Expansion, Isolation, and Fragility
700-1200 CE

  1. New Frontiers and Challenges

    1. This period sees expanding development of urban society and human colonization

    2. New ecological zones developed

      1. Arid zones developed in Peruvian region

      2. Jungle zones developed in Mesoamerica and southeast Asia

      3. Expanding colonization of Artic and sub-Artic zones

      4. Expansive colonization of Pacific islands

    3. But these bring new challenges

      1. New ecological challenges and opportunities

      2. Many of these new zones are fairly isolated

  2. New Ecologies based on New Crops

    1. The Maize (Corn) Frontier

      1. Corn-based agriculture expands out of Mesoamerica

      2. Extends into the hunter-gather societies of North America

      3. Farming villages begin to coalesce into larger states along the major rivers (Mississippi, Missouri, Ohio)

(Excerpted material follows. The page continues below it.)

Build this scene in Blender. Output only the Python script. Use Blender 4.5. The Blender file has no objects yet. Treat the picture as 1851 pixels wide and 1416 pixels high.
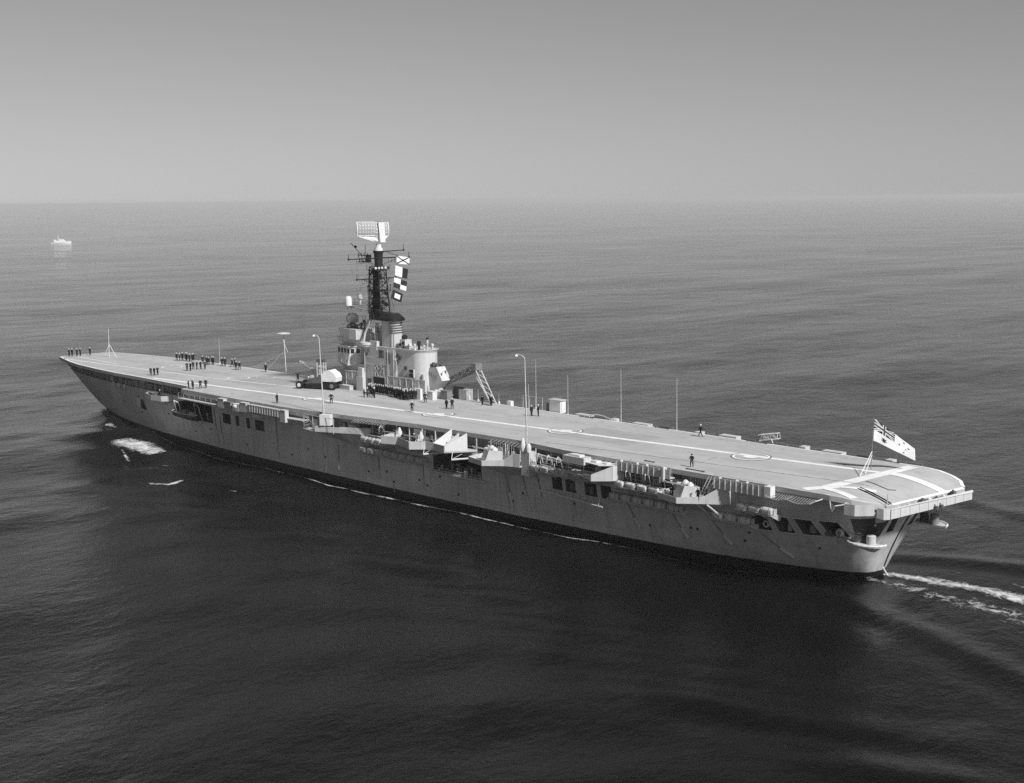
import bpy, bmesh, math, random
import numpy as np
from mathutils import Vector, Matrix
random.seed(7); rng = np.random.default_rng(7)
scene = bpy.context.scene
COL = scene.collection
R = math.radians
# ------------------------------------------------------------------ camera
# ship frame: x towards the bow, y to port, z up, waterline z = 0, metres
CAM = Vector((-176.263, 140.562, 45.957))
yaw, pitch, roll = 0.780907, 0.145047, -0.010184
F = Vector((math.cos(yaw)*math.cos(pitch), -math.sin(yaw)*math.cos(pitch), -math.sin(pitch)))
Rt = F.cross(Vector((0, 0, 1))).normalized(); Up = Rt.cross(F)
R2 = math.cos(roll)*Rt + math.sin(roll)*Up; U2 = -math.sin(roll)*Rt + math.cos(roll)*Up
cd = bpy.data.cameras.new('camera'); cam = bpy.data.objects.new('camera', cd); COL.objects.link(cam)
m3 = Matrix((R2, U2, -F)).transposed()
cam.matrix_world = Matrix.Translation(CAM) @ m3.to_4x4()
cd.sensor_fit = 'HORIZONTAL'; cd.sensor_width = 36.0; cd.lens = 36*2374.37/1851
cd.clip_start = 1.0; cd.clip_end = 400000
scene.camera = cam
# ------------------------------------------------------------------ sky, sun, exposure
SUN_EL, SUN_AZ = R(42), R(275)          # azimuth clockwise from +y
world = bpy.data.worlds.new('World'); scene.world = world; world.use_nodes = True
wn = world.node_tree.nodes; wl = world.node_tree.links; wn.clear()
sky = wn.new('ShaderNodeTexSky'); sky.sky_type = 'NISHITA'; sky.sun_disc = False
sky.sun_elevation = SUN_EL; sky.sun_rotation = SUN_AZ
sky.altitude = 0; sky.air_density = 1.0; sky.dust_density = 0.0; sky.ozone_density = 1.0
sep = wn.new('ShaderNodeSeparateColor'); wl.new(sky.outputs[0], sep.inputs[0])   # monochrome plate
mix = wn.new('ShaderNodeMath'); mix.operation = 'MULTIPLY'; mix.inputs[1].default_value = 0.20; wl.new(sep.outputs[0], mix.inputs[0])
mix2 = wn.new('ShaderNodeMath'); mix2.operation = 'MULTIPLY_ADD'; mix2.inputs[1].default_value = 0.42
wl.new(sep.outputs[1], mix2.inputs[0]); wl.new(mix.outputs[0], mix2.inputs[2])
mix3 = wn.new('ShaderNodeMath'); mix3.operation = 'MULTIPLY_ADD'; mix3.inputs[1].default_value = 0.38; wl.new(sep.outputs[2], mix3.inputs[0]); wl.new(mix2.outputs[0], mix3.inputs[2])
bg = wn.new('ShaderNodeBackground'); bg.inputs[1].default_value = 0.054
wo = wn.new('ShaderNodeOutputWorld'); wl.new(mix3.outputs[0], bg.inputs[0]); wl.new(bg.outputs[0], wo.inputs[0])
sl = bpy.data.lights.new('sun', 'SUN'); sl.energy = 4.8; sl.angle = R(5); sl.color = (1, 1, 1)
sun = bpy.data.objects.new('sun', sl); COL.objects.link(sun)
S = Vector((math.sin(SUN_AZ)*math.cos(SUN_EL), math.cos(SUN_AZ)*math.cos(SUN_EL), math.sin(SUN_EL)))
sun.rotation_euler = S.to_track_quat('Z', 'Y').to_euler()
vs = scene.view_settings; vs.view_transform = 'Standard'; vs.look = 'None'; vs.gamma = 1; vs.exposure = 0.02
vs.use_curve_mapping = False
scene.render.engine = 'CYCLES'
scene.cycles.max_bounces = 6; scene.cycles.use_denoising = False
scene.cycles.sample_clamp_indirect = 4.0

# ------------------------------------------------------------------ materials (a monochrome photograph: greys only)
MATS = {}
def nt(name):
    m = bpy.data.materials.new(name); m.use_nodes = True; MATS[name] = m
    n = m.node_tree.nodes; l = m.node_tree.links; b = n['Principled BSDF']
    return m, n, l, b
def grey(v): return (v, v, v, 1)
def paint(name, v, rough=0.6, var=0.12, scale=0.6, streak=0.0, spec=0.3, bump=0.0):
    m, n, l, b = nt(name)
    tc = n.new('ShaderNodeTexCoord')
    no = n.new('ShaderNodeTexNoise'); no.inputs['Scale'].default_value = scale; no.inputs['Detail'].default_value = 6
    no.inputs['Roughness'].default_value = 0.65
    l.new(tc.outputs['Object'], no.inputs['Vector'])
    fac = no.outputs[0]
    if streak:
        mp = n.new('ShaderNodeMapping'); mp.inputs['Scale'].default_value = (1.6, 1.6, 0.10); l.new(tc.outputs['Object'], mp.inputs[0])
        n2 = n.new('ShaderNodeTexNoise'); n2.inputs['Scale'].default_value = 1.0; n2.inputs['Detail'].default_value = 5
        l.new(mp.outputs[0], n2.inputs['Vector'])
        mx = n.new('ShaderNodeMix'); mx.inputs[0].default_value = streak
        l.new(no.outputs[0], mx.inputs[2]); l.new(n2.outputs[0], mx.inputs[3]); fac = mx.outputs[0]
    mr = n.new('ShaderNodeMapRange'); mr.inputs[1].default_value = 0.3; mr.inputs[2].default_value = 0.7
    mr.inputs[3].default_value = v*(1-var); mr.inputs[4].default_value = v*(1+var); l.new(fac, mr.inputs[0])
    l.new(mr.outputs[0], b.inputs['Base Color'])
    b.inputs['Roughness'].default_value = rough; b.inputs['Specular IOR Level'].default_value = spec
    if bump:
        bp = n.new('ShaderNodeBump'); bp.inputs['Strength'].default_value = 1; bp.inputs['Distance'].default_value = bump
        l.new(no.outputs[0], bp.inputs['Height']); l.new(bp.outputs[0], b.inputs['Normal'])
    return m
paint('ship_grey', 0.52, 0.55, 0.18, 0.6, 0.6)
paint('light_grey', 0.55, 0.55, 0.16, 0.9, 0.6)
paint('dark_grey', 0.10, 0.6, 0.25, 1.2)
paint('mid_grey', 0.20, 0.6, 0.2, 1.2)
paint('black_paint', 0.018, 0.5, 0.4, 1.0)
paint('white_paint', 0.72, 0.5, 0.06, 1.5)
paint('mark_white', 0.80, 0.7, 0.18, 1.1)
paint('mark_thin', 0.52, 0.7, 0.35, 0.9)
paint('mark_dark', 0.13, 0.8, 0.25, 0.9)
paint('deck_worn', 0.36, 0.8, 0.12, 0.5)
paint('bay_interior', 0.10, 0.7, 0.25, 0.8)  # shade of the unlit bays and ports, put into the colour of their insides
paint('gallery_paint', 0.26, 0.7, 0.2, 0.8)  # hull grey darkened to paint in the shade of the recessed galleries
paint('canvas', 0.62, 0.85, 0.12, 1.6, 0, 0.1, 0.04)
paint('canvas_grey', 0.52, 0.85, 0.18, 1.2, 0, 0.1, 0.04)
paint('cloth_dark', 0.016, 0.9, 0.3, 3.0, 0, 0.1)
paint('pipe_grey', 0.22, .6, .2, 1.0)
paint('rust', 0.36, .8, .2, 1.5)
paint('skin', 0.40, 0.6, 0.05, 3.0)
paint('rubber', 0.02, 0.8, 0.3, 2.0)
paint('flag_white', 0.80, 0.8, 0.03, 1.0, 0, 0.1)
paint('flag_dark', 0.03, 0.8, 0.2, 1.0, 0, 0.1)
paint('flag_mid', 0.10, 0.8, 0.2, 1.0, 0, 0.1)
paint('glass_dark', 0.02, 0.1, 0.1, 1.0, 0, 0.5)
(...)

    2. Development of new crops allow for Islamic expansion

      1. Spread of Arabic-Islamic power allows for exchange of crops across regions

      2. Expands growing seasons in many regions as new crops can be planted at different times of year

      3. But this also demands expansion of state power to develop irrigation

    3. Development of new rice techniques allows for expansion of Japan

      1. Growing population allows for expansion along northern frontier

      2. Also, nobles and monasteries alike sought to colonize new land to expand their power

    4. New farming techniques in Europe

      1. Western Europe exploits new lands in the 10th and 11th centuries

        1. aggressive deforestation to expand agricultural land

        2. swamps and bogs drained

      2. New techniques partially responsible

        1. windmills allowed for greater drainage

        2. watermills allowed for processing more grain, and also demanded more of it, fueling expansion

      3. Monastic orders cultivate previously marginal land

      4. Increasing population leads to higher levels of urbanization and long distance trade

  3. Problems of Ecological Fragility

    1. Mayan civilization

      1. lowland Maya see major expansion c. 200-800 CE in present day Central America and southern Mexico

        1. several major city-states in constant competition

        2. culture expands on features of earlier Olmecs

          1. shamanistic kings

          2. ritual bloodletting and human sacrifice

          3. religious world-view that centered on cycles of time

      2. Depended on ability to farm the jungle lowlands

        1.  terraced platforms (milpas) and extensive irrigation to drain swampland for agriculture

        2. depended on beans, corn, squash - the basic foodstuffs of Mesoamerica

      3. Lowlands abandoned c. 900 CE

        1. evidence of extensive deforestation

        2. apparent extensive warfare a sign of resource depletion

        3. urbanization moves north to the Yucatan while lowland cities collapse

    2. Chaco Canyon region

      1. By around 1000 CE, large settlements emerge in the Four Corners region

      2. Seem to have been focused on a large ceremonial center and community at Chaco Canyon

      3. As with Maya, depended on corn, beans, and squashes

      4. Arid region required extensive irrigation networks to survive

      5. Increasing aridity in the 1100s forces changes

        1. expansion into new areas in search of water

        2. ever larger irrigation projects

        3. by c. 1150 CE, corn no longer maintained due to limited water, and possibly deforestation

  4. Extreme and Isolated Environments

    1. Warm spell in the Arctic starts c. 1000 CE

      1. Allows Inuit to expand fishing grounds in the Artic Ocean to Greenland

      2. Allows Norse (Scandinavians) to also colonize Greenland c. 986 CE

        1. becomes prosperous from trade in fish and game

        2. introduces European livestock and grains to Greenland

        3. but will fails in the facing of cooling after 1250 CE and possible soil erosion

    2. Colonization of the Pacific

      1. Southern Pacific region near Indonesia colonized from c. 1000 BCE to c. 100 CE

      2. After 600 CE, a significant expansion to more remote islands

        1. made possible by double-hulled canoes and sophisticated navigation

        2. colonization and long-distance trade necessitated by limitations of island ecologies

        3. Hawaii by c. 800 CE, New Zealand by c. 1000 CE

      3. Extensive isolation can lead to extreme problems

        1. Easter Island population crashes after complete deforestation of island

        2. Maori in New Zealand wipe out most of the bird population, a primary food source

    3. Cahokia and the Upper Mississippi

      1. After c. 800 CE, a series of mound building communities develop along the Mississippi

      2. Seem to be obviously influenced by Mesoamerican cultures

      3. Largest community at Cahokia (present day East St. Louis) with about 10,000 people c. 1200 CE

      4. Cahokia seems to have been politically dominant in the region

      5. These communities falter c. 1300 CE

        1. reasons unknown - possibly victims of same global cooling that affected Greenland

        2. while their trade networks were extensive, may not have been sufficient to provide needed supplies in difficult years.